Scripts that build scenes
^^^^
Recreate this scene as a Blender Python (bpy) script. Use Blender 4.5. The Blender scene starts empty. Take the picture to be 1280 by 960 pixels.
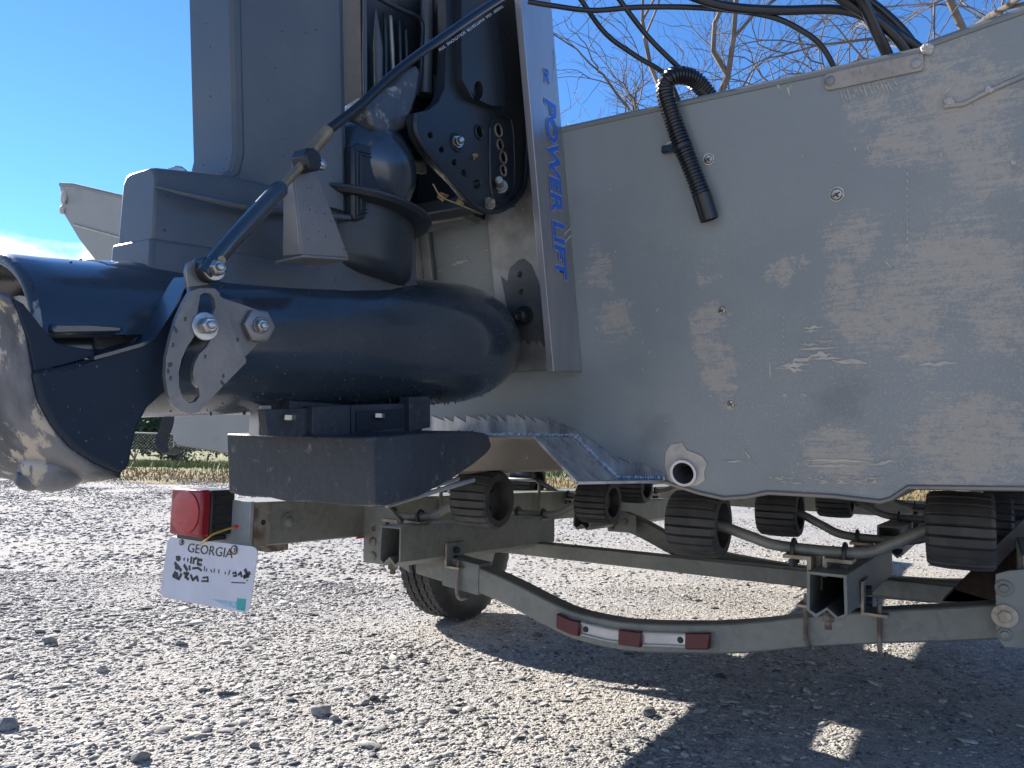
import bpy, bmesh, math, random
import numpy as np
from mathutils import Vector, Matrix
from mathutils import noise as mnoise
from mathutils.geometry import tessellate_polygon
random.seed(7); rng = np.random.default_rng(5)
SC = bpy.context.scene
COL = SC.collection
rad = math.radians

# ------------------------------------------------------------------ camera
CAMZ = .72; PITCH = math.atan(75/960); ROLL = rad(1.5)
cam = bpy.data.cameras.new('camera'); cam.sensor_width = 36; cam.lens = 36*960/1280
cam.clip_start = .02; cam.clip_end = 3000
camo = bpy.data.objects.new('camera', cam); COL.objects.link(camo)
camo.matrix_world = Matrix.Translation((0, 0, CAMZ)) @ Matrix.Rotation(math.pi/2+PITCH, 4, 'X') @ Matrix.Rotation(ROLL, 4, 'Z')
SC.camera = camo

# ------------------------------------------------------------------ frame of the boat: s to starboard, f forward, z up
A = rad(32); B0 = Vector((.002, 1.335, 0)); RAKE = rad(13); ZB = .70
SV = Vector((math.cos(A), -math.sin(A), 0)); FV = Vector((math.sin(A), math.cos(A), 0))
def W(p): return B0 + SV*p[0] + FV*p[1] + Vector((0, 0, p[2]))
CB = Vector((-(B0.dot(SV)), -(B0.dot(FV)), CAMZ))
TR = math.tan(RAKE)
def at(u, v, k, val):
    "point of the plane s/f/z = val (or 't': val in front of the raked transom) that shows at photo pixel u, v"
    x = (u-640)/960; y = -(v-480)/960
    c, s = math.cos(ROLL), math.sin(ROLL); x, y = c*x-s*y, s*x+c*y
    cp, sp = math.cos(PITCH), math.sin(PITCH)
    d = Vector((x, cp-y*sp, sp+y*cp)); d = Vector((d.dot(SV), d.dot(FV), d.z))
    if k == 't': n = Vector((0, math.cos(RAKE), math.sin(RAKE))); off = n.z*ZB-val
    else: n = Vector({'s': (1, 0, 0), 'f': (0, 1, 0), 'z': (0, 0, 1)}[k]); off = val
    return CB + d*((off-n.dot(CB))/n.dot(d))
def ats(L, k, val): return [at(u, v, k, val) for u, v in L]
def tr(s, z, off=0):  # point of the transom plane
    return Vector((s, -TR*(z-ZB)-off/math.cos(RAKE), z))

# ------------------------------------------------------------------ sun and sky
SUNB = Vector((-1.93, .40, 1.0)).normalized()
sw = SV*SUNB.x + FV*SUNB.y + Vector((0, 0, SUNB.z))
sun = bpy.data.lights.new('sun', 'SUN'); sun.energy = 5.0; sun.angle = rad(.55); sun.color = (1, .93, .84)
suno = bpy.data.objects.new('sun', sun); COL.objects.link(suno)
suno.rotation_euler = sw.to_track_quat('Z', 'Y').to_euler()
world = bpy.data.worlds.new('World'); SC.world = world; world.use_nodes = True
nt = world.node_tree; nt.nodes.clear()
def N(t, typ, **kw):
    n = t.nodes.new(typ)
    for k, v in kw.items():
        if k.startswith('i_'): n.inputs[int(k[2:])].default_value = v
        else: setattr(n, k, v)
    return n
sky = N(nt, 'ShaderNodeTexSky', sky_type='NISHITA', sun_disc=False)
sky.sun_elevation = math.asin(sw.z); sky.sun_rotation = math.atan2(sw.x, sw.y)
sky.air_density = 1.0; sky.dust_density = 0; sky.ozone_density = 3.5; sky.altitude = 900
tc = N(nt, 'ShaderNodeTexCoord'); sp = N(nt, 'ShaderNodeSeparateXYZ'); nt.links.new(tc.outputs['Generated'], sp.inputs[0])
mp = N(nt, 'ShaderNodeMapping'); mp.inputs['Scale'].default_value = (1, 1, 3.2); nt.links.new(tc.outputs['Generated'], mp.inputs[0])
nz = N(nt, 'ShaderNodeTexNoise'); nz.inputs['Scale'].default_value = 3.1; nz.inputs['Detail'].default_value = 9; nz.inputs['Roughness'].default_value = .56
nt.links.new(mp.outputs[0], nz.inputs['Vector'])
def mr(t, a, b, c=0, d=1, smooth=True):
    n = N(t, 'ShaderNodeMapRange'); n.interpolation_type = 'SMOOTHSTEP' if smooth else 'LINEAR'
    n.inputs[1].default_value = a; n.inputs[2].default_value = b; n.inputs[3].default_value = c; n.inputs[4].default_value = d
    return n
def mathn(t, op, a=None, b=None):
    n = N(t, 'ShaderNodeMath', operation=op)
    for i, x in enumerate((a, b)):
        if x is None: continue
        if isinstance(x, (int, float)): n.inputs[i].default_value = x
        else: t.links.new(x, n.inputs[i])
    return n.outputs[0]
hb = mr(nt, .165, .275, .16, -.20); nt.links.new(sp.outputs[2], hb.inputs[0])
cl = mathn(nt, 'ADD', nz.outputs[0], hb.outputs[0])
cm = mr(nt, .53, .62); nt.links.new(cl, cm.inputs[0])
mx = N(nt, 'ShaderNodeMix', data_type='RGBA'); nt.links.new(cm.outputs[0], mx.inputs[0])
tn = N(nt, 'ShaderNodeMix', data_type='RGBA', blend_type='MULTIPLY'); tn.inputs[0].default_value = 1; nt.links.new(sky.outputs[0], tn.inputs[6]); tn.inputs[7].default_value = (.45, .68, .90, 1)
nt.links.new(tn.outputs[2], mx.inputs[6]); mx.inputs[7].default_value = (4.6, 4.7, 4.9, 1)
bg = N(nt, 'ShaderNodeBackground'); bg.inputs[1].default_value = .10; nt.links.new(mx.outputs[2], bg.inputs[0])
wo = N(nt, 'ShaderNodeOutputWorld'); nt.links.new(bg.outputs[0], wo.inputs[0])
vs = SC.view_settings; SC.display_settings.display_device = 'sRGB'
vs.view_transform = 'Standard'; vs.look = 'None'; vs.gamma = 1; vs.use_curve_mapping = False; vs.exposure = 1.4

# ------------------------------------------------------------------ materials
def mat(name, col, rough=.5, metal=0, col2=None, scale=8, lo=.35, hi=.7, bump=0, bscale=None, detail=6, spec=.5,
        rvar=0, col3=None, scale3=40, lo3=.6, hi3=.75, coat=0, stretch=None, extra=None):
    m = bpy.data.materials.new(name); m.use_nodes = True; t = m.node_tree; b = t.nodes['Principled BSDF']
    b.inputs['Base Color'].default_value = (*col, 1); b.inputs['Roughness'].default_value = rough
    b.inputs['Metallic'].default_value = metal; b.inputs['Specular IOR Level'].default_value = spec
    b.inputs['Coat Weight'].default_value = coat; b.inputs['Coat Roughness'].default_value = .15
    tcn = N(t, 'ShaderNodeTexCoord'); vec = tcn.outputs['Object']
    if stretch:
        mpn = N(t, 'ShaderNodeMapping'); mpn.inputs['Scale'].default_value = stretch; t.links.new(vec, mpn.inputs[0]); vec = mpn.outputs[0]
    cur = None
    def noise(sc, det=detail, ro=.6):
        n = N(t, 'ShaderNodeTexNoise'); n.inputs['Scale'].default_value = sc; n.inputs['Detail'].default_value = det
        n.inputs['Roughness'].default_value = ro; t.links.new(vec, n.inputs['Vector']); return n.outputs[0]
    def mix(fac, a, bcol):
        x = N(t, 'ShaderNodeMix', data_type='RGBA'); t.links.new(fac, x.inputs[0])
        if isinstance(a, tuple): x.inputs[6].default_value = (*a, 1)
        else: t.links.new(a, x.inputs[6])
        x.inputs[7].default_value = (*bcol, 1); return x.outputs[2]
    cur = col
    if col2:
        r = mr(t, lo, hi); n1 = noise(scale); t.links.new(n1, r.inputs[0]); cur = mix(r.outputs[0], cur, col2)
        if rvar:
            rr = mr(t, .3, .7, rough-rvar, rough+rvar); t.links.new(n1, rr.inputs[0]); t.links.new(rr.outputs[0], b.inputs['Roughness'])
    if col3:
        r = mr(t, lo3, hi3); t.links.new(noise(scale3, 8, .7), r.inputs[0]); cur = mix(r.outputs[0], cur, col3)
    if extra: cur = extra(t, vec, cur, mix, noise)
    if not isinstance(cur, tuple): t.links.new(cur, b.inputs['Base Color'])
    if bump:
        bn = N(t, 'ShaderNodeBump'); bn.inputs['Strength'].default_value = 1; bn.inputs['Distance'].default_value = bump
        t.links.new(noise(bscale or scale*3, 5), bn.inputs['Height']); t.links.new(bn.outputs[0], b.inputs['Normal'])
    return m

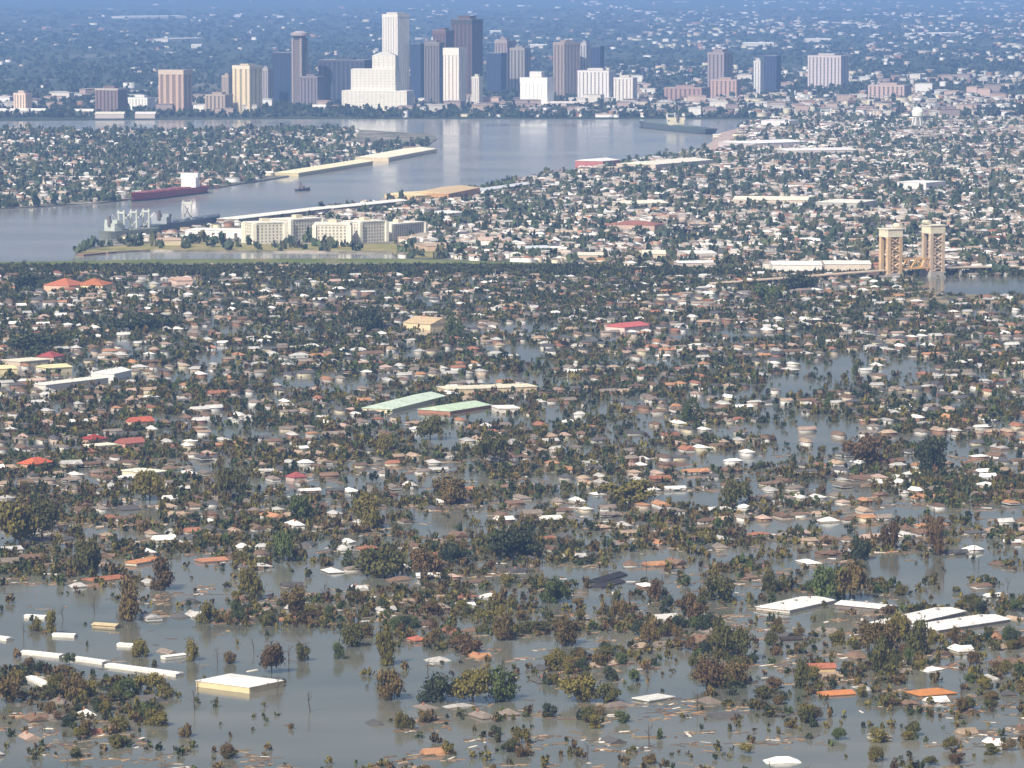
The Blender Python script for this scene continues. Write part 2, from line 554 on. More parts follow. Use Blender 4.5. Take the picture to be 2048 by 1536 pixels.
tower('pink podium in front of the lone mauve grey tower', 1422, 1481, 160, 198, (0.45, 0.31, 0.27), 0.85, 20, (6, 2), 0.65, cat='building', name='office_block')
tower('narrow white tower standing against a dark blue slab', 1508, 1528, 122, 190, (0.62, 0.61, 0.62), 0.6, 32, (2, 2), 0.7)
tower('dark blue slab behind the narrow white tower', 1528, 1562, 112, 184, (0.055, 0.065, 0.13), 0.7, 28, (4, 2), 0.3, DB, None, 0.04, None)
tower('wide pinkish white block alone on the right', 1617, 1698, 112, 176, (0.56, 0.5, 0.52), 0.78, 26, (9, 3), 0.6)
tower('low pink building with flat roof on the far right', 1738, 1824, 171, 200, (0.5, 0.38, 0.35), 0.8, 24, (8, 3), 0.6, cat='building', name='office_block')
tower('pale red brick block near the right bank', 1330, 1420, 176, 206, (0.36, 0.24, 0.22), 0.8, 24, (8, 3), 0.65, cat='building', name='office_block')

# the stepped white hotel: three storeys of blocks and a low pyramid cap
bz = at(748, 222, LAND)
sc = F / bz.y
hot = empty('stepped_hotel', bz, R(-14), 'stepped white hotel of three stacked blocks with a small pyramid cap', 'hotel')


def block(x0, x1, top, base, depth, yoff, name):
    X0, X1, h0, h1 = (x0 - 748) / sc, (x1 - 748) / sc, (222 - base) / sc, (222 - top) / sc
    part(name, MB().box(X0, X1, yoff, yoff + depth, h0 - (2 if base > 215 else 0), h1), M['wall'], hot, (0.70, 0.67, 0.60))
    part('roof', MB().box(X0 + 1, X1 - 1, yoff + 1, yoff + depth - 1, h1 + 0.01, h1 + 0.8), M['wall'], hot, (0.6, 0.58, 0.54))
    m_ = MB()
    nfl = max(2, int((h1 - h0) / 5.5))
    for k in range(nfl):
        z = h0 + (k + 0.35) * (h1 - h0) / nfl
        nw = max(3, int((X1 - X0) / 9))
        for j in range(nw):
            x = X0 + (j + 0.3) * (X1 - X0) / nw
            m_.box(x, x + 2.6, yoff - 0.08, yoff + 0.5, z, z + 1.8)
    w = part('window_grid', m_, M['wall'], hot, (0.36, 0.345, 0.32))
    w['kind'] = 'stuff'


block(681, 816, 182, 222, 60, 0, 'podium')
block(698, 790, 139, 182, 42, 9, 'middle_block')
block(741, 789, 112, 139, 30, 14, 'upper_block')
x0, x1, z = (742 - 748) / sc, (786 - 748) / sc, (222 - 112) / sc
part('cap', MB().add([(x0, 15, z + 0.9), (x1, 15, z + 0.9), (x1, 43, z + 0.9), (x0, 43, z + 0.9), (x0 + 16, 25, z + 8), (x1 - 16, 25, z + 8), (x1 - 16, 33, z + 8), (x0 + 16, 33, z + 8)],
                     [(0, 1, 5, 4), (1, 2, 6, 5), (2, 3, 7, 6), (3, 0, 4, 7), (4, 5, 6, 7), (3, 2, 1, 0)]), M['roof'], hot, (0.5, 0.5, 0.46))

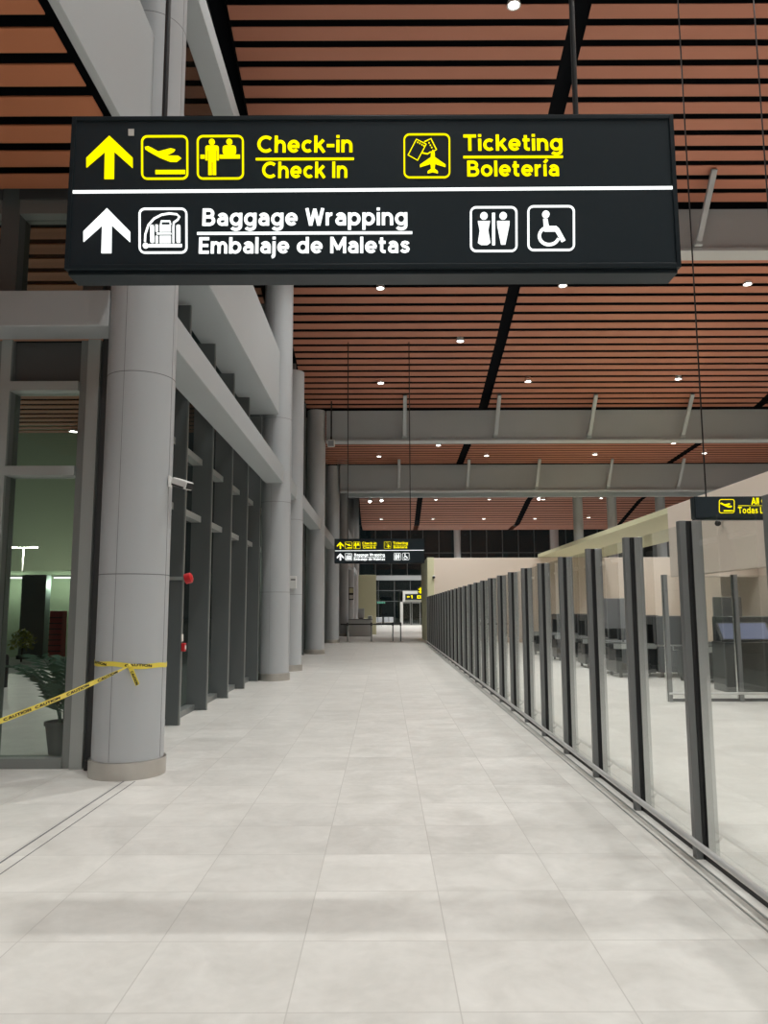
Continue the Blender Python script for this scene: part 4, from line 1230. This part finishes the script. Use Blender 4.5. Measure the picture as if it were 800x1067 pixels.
^^^^
**TASK BRIEF**
Copy nothing past the line containing "SC.camera = camo": reproduce every line from the start of the records up to it, skipping pictures.

**THE RESULT**
Recreate this scene as a Blender Python (bpy) script. Use Blender 4.5. The Blender scene starts empty. Take the picture to be 1280 by 960 pixels.
import bpy, bmesh, math, random
import numpy as np
from mathutils import Vector, Matrix
from mathutils import noise as mnoise
from mathutils.geometry import tessellate_polygon
random.seed(7); rng = np.random.default_rng(5)
SC = bpy.context.scene
COL = SC.collection
rad = math.radians

# ------------------------------------------------------------------ camera
CAMZ = .72; PITCH = math.atan(75/960); ROLL = rad(1.5)
cam = bpy.data.cameras.new('camera'); cam.sensor_width = 36; cam.lens = 36*960/1280
cam.clip_start = .02; cam.clip_end = 3000
camo = bpy.data.objects.new('camera', cam); COL.objects.link(camo)
camo.matrix_world = Matrix.Translation((0, 0, CAMZ)) @ Matrix.Rotation(math.pi/2+PITCH, 4, 'X') @ Matrix.Rotation(ROLL, 4, 'Z')
SC.camera = camo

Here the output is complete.